The Excuses To Drink

There is always an excuse to drink.

That is the part nobody tells you honestly enough.

People talk about the obvious ones.
The birthdays.
The weddings.
The Christmas tables.
The sunny days when everyone is sitting outside with glasses in their hands, laughing as though the world has never once broken them.

But the truth is, drinking does not need an occasion.

It only needs a crack.

A bad day.
A good day.
A hard conversation.
A silence.
A memory that comes too close.
A feeling that will not sit quietly.
A thought that scratches at the inside of your head until you would do almost anything to make it stop.

There is always an excuse.

I drank because I was sad.
I drank because I was angry.
I drank because I was lonely.
I drank because I was tired.
I drank because I was overwhelmed.
I drank because I had survived something and survival felt heavier than the thing itself.

I drank because the house was too loud.
I drank because my mind was too loud.
I drank because I needed to feel nothing.
I drank because I needed to feel something.
I drank because the day had been too much and I had been too little inside it.

Sometimes the excuse looked reasonable.

I deserved it.
I needed it.
I had earned it.
I had held everyone together all day and nobody had seen how much of me had come undone in the process.

Sometimes the excuse sounded almost gentle.

Just one.
Just tonight.
Just to take the edge off.
Just to get through.
Just to breathe.
Just to make the world softer for a little while.

But alcohol never only took the edge off.

It took the middle too.

It took the parts of me that were still trying.
The parts that wanted better.
The parts that knew, even through all the noise, that I was worth more than another night of losing myself.

And still, there was always an excuse.

A message unanswered.
A look from someone.
A bill on the side.
A memory in the kitchen.
A song in the car.
A name I wish did not still have weight.
A version of me I could not forgive.
A version of life I could not reach.

I could turn anything into a reason.

Pain became a reason.
Shame became a reason.
Fear became a reason.
Even hope, sometimes, became a reason, because hope is terrifying when you have known what it feels like to have it taken from you.

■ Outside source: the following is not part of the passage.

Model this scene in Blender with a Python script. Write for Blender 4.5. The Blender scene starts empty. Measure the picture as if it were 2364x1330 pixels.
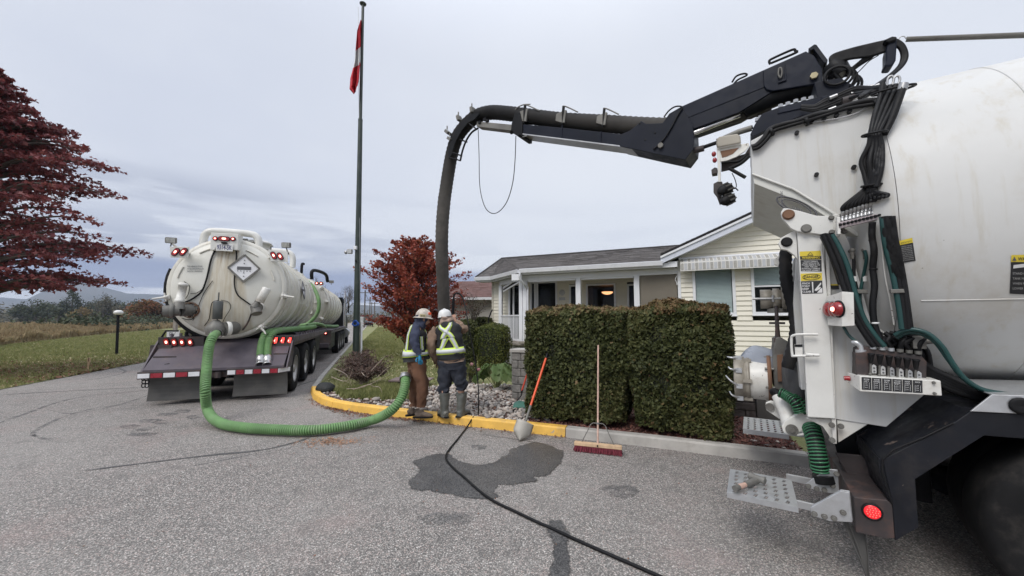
import bpy,math,random
import numpy as np
from mathutils import Vector,Matrix,noise
random.seed(7);RNG = np.random.default_rng(7)
PI = math.pi
C = bpy.context.scene.collection
# ---------------------------------------------------------------- camera
CAMH,FPX,CX,CY = 1.68,880.0,1182.0,665.0
PITCH = math.atan(72/FPX)
scn = bpy.context.scene
cam_d = bpy.data.cameras.new('camera');cam = bpy.data.objects.new('camera',cam_d);C.objects.link(cam)
cam.location = (0,0,CAMH);cam.rotation_euler = (PI/2+PITCH,0,0)
cam_d.sensor_width = 36;cam_d.lens = 36*FPX/2364;cam_d.clip_start = .05;cam_d.clip_end = 9000
scn.camera = cam
# ---------------------------------------------------------------- world, sun, exposure
SUN_EL,SUN_AZ = math.radians(48),math.radians(215)      # azimuth clockwise from +Y
w = bpy.data.worlds.new("World");scn.world = w;w.use_nodes = True
def world_nodes():
    nt = w.node_tree;nt.nodes.clear();N = nt.nodes.new;L = nt.links.new
    out = N('ShaderNodeOutputWorld');mix = N('ShaderNodeMixShader');L(mix.outputs[0],out.inputs[0])
    sky = N('ShaderNodeTexSky');sky.sky_type = 'NISHITA';sky.sun_disc = False
    sky.sun_elevation = SUN_EL;sky.sun_rotation = SUN_AZ;sky.air_density = 1.5;sky.dust_density = 3
    b1 = N('ShaderNodeBackground');b1.inputs[1].default_value = .10;L(sky.outputs[0],b1.inputs[0])
    b2 = N('ShaderNodeBackground');b2.inputs[1].default_value = 1.0
    mix.inputs[0].default_value = .93;L(b1.outputs[0],mix.inputs[1]);L(b2.outputs[0],mix.inputs[2])
    tc = N('ShaderNodeTexCoord');sep = N('ShaderNodeSeparateXYZ');L(tc.outputs['Generated'],sep.inputs[0])
    def m(op,a,b=None,clamp=False):
        n = N('ShaderNodeMath');n.operation = op;n.use_clamp = clamp
        for i,v in enumerate((a,b)):
            if v is None: continue
            if isinstance(v,(int,float)): n.inputs[i].default_value = v
            else: L(v,n.inputs[i])
        return n.outputs[0]
    def ramp(v,a,b,lo=0,hi=1):
        n = N('ShaderNodeMapRange');n.interpolation_type = 'SMOOTHSTEP'
        L(v,n.inputs[0]);n.inputs[1].default_value = a;n.inputs[2].default_value = b
        n.inputs[3].default_value = lo;n.inputs[4].default_value = hi;return n.outputs[0]
    def mixc(f,a,b):
        n = N('ShaderNodeMix');n.data_type = 'RGBA'
        if isinstance(f,(int,float)): n.inputs[0].default_value = f
        else: L(f,n.inputs[0])
        for i,v in ((6,a),(7,b)):
            if isinstance(v,tuple): n.inputs[i].default_value = v+(1,)
            else: L(v,n.inputs[i])
        return n.outputs[2]
    z = sep.outputs[2]
    den = m('ADD',m('MAXIMUM',z,0.0),.12)
    px = m('DIVIDE',sep.outputs[0],den);py = m('DIVIDE',sep.outputs[1],den)
    cmb = N('ShaderNodeCombineXYZ');L(px,cmb.inputs[0]);L(py,cmb.inputs[1])
    def noi(vec,s,d,r,off=(0,0,0),sc=(1,1,1)):
        mp = N('ShaderNodeMapping');L(vec,mp.inputs[0]);mp.inputs['Location'].default_value = off;mp.inputs['Scale'].default_value = sc
        n = N('ShaderNodeTexNoise');n.inputs['Scale'].default_value = s;n.inputs['Detail'].default_value = d;n.inputs['Roughness'].default_value = r
        L(mp.outputs[0],n.inputs['Vector']);return n.outputs[0]
    n1 = noi(cmb.outputs[0],.55,5,.5,(3,1,0))
    n2 = noi(cmb.outputs[0],1.9,6,.55,(9,4,0))
    base = mixc(ramp(n1,.36,.66),(.525,.555,.63),(.645,.665,.71))
    base = mixc(m('MULTIPLY',ramp(n2,.5,.75),.35),base,(.63,.655,.70))
    side = ramp(m('DIVIDE',sep.outputs[0],m('MAXIMUM',sep.outputs[1],.05)),-1.1,.25)
    base = mixc(m('MULTIPLY',side,.45),mixc(.3,base,(.45,.485,.58)),(.65,.675,.72))
    # streaky bank of cloud near the horizon
    nb = noi(tc.outputs['Generated'],1.25,6,.52,(.9,.35,.42),(1.0,1.0,8.5))
    nb2 = noi(tc.outputs['Generated'],2.6,7,.55,(5.2,1.3,2.4),(1.2,1.2,9.0))
    zz = m('ADD',z,m('MULTIPLY',m('SUBTRACT',nb,.5),.075))
    base = mixc(m('MULTIPLY',ramp(z,.30,.12),.5),base,(.60,.63,.69))
    dark = m('MULTIPLY',m('MULTIPLY',ramp(nb,.44,.54),ramp(z,.31,.24)),ramp(z,.10,.14))
    off = m('SUBTRACT',1.0,m('MULTIPLY',side,.85));dark = m('MULTIPLY',dark,off)
    base = mixc(m('MULTIPLY',dark,.85),base,(.305,.335,.425))
    streak = m('MULTIPLY',ramp(nb2,.48,.56),ramp(z,.26,.14));streak = m('MULTIPLY',streak,off)
    base = mixc(m('MULTIPLY',streak,.75),base,(.29,.325,.43))
    band = m('MULTIPLY',m('MULTIPLY',ramp(zz,.045,.062),ramp(zz,.128,.104)),ramp(nb2,.30,.42))
    base = mixc(m('MULTIPLY',band,.9),base,(.195,.24,.385))
    base = mixc(m('MULTIPLY',ramp(zz,.022,.006),.7),base,(.30,.35,.48))
    # overcast skies are a little brighter overhead
    up = ramp(z,.55,1.0,1.0,2.0)
    sc = N('ShaderNodeVectorMath');sc.operation = 'SCALE';L(base,sc.inputs[0]);L(up,sc.inputs['Scale'])
    L(sc.outputs[0],b2.inputs[0])
world_nodes()
sd = bpy.data.lights.new('sun','SUN');sd.energy = 1.5;sd.angle = math.radians(28);sd.color = (1,.965,.92)
sun = bpy.data.objects.new('sun',sd);C.objects.link(sun)
_d = Vector((math.sin(SUN_AZ)*math.cos(SUN_EL),math.cos(SUN_AZ)*math.cos(SUN_EL),math.sin(SUN_EL)))
sun.rotation_euler = _d.to_track_quat('Z','Y').to_euler();sun.location = _d*50
vs = scn.view_settings;vs.view_transform = 'Standard';vs.look = 'None';vs.exposure = 0.46;vs.gamma = 1;vs.use_curve_mapping = False
scn.cycles.max_bounces = 6;scn.cycles.diffuse_bounces = 3;scn.cycles.glossy_bounces = 3;scn.cycles.transparent_max_bounces = 8;scn.cycles.transmission_bounces = 4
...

And that is the brutal truth.

I did not always drink because something happened.

Sometimes I drank because nothing happened.

Because nothing changed.
Because nobody came.
Because the help was delayed.
Because the waiting went on.
Because I was still here, still carrying it, still expected to function with a heart that felt like it had been dragged across gravel.

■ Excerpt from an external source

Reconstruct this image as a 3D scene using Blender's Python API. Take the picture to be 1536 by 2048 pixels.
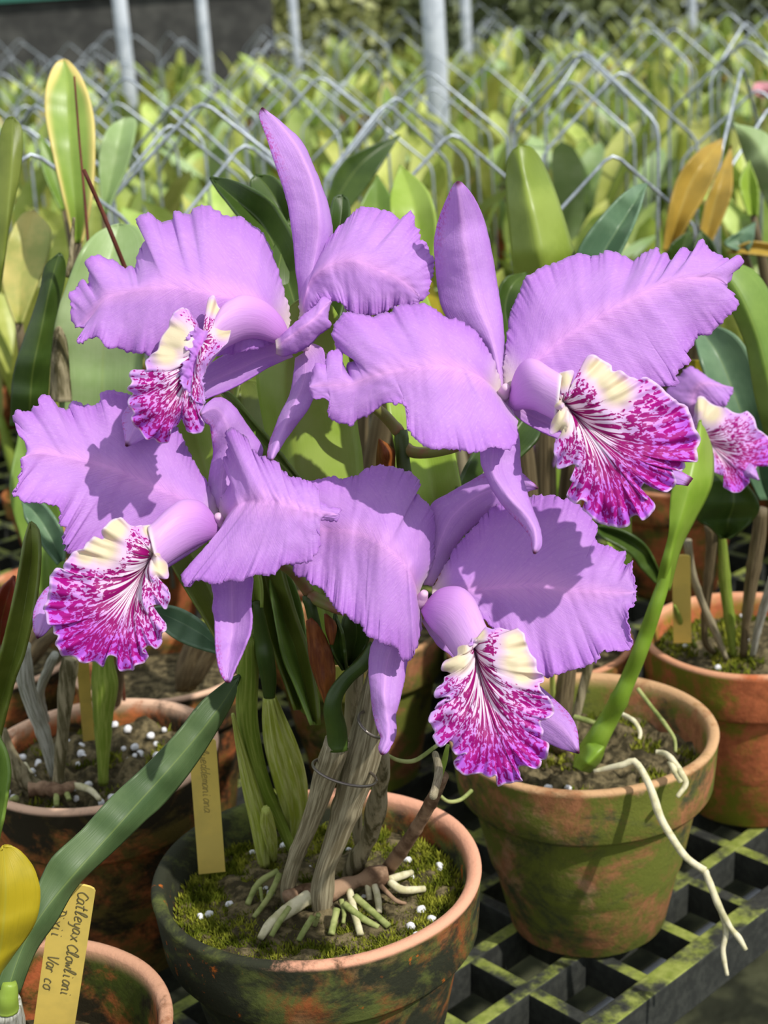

People think excuses are lies.

But sometimes excuses are truths with the wrong ending.

It is true that I have been hurt.
It is true that I have been tired.
It is true that I have carried too much.
It is true that some days feel impossible before they even begin.

But it is also true that alcohol does not rescue me.

It waits for me at my weakest and calls itself relief.

It holds out its hand and pretends it is comfort.
It tells me I can disappear for a while.
It tells me I can step out of my own skin.
It tells me I can put the weight down.

But the weight is always there in the morning.

Only then it has grown teeth.

Then comes the guilt.
The shame.
The fog.
The pieces of myself I have to gather up again.
The quiet apology I make to my own body.
The question I already know the answer to.

Why did I do that?

And the answer is never simple.

Because I was hurting.
Because I was human.
Because I was tired of being strong.
Because I wanted one door out of myself and alcohol has always known how to disguise itself as an exit.

But today I am trying to be honest.

Not poetic honest.
Not softened honest.
Not the kind of honest that makes it easier for other people to swallow.

Truthfully honest.

The kind that says I can find an excuse anywhere if I am looking for one.

The kind that says sometimes I do not need the world to bring me down.

Sometimes I do it myself.

And today, my car broke down in a pub car park, and that was the only excuse I needed.